CA: IPPI


Tue Jul 28 07:30:00 CDT 2015

Consensus Actual Previous Revised
IPPI-M/M 0.4% 0.5% 0.5%
RMPI-M/M 1.0% 0.0% 4.4%
IPPI-Yr/ Yr -0.9% -1.3%
RMPI-Yr/Yr -17.5% -17.0% -16.6%

Highlights
Industrial product prices were just slightly firmer than expected in June. A second successive 0.5 percent monthly rise was strong enough to reduce the annual rate of decline in the IPPI from 1.3 percent to 0.9 percent.

The monthly increase in overall prices was led by energy and petroleum where charges were up 2.0 percent, mainly due to a 5.9 percent spike in gasoline. Excluding this subsector the IPPI rose 0.4 percent from May and was 3.1 percent higher on the year. Elsewhere, the other main risers were motorised and recreational vehicles (1.2 percent), chemicals and chemical products (0.8 percent) and electrical, electronic, audio visual and telecommunication products (0.7 percent). Exchange rate effects also added 0.3 percentage points. The sharpest monthly fall was in primary non-ferrous metal products (1.5 percent) ahead of primary ferrous metal products (1.2 percent).

Meantime, raw material costs failed to increase for the first time in three months. An unchanged reading versus mid-quarter was soft enough to see annual RMPI growth drop from minus 16.6 percent to minus 17.5 percent. Crude energy products gained 1.1 percent on the month and without this the RMPI would have fallen 0.8 percent from May and declined 0.5 percent from June 2014. The other main movers were crop products (1.6 percent), metal ores, concentrates and scrap (minus 3.2 percent) and logs, pulpwood, natural rubber and other forestry products (minus 1.6 percent).

The BoC's interest rate cut a couple of weeks ago underlined the central bank's lack of concern over current price trends and today's data will do nothing to change that view.

Definition
The Industrial Product Price Index (IPPI) reflects the prices that producers in Canada receive as the goods leave the plant gate. The IPPI excludes indirect taxes and all the costs that occur between the time a good leaves the plant and the time the final user takes possession of it, including the transportation, wholesale, and retail costs.

Description
The IPPI reflects the prices that Canadian producers receive when goods leave the factory gate, that is, what producers receive for their output. This index is similar to the United Kingdom's producer output index. The index includes prices for major commodities sold by manufacturers, but it excludes indirect taxes and items such as transportation and wholesale and retail costs. The index is affected by the foreign exchange rate of the Canadian dollar versus the U.S. dollar, and each month its impact is noted. The RMPI reflects the prices paid by Canadian manufacturers for key raw materials, either domestically or in world markets. It is published simultaneously with the IPPI and, like that index, has a base year of 1997 and is subject to revisions for six months. This index is analogous to the producer input price index published in the United Kingdom.
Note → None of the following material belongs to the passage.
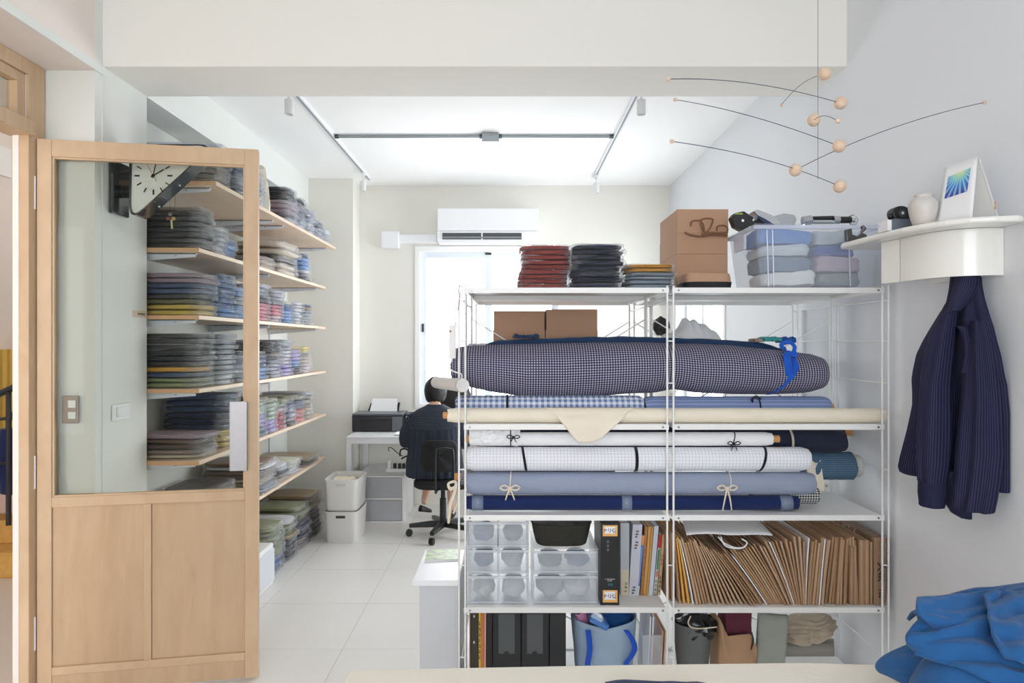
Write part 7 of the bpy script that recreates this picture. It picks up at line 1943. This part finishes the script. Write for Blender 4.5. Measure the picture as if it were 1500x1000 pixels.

The IPPI and RMPI measure prices at the producer level before they are passed along to consumers. Since these indexes measure prices of consumer goods and capital equipment, a portion of the inflation at the producer level gets passed through to the consumer price index (CPI). By tracking price pressures in the pipeline, investors can anticipate inflationary consequences in coming months.

While the CPI is the price index with the most impact in setting interest rates, the PPI provides significant information earlier in the production process. As a starting point, interest rates have an "inflation premium" and components for risk factors. A lender will want the money paid back from a loan to at least have the same purchasing power as when loaned. The interest rate at a minimum equals the inflation rate to maintain purchasing power and this generally is based on the CPI. Changes in inflation lead to changes in interest rates and, in turn, in equity prices.

The PPI is considered a precursor of both consumer price inflation and profits. If the prices paid to manufacturers increase, businesses are faced with either charging higher prices or they taking a cut in profits. The ability to pass along price increases depends on the strength and competitiveness of the marketplace.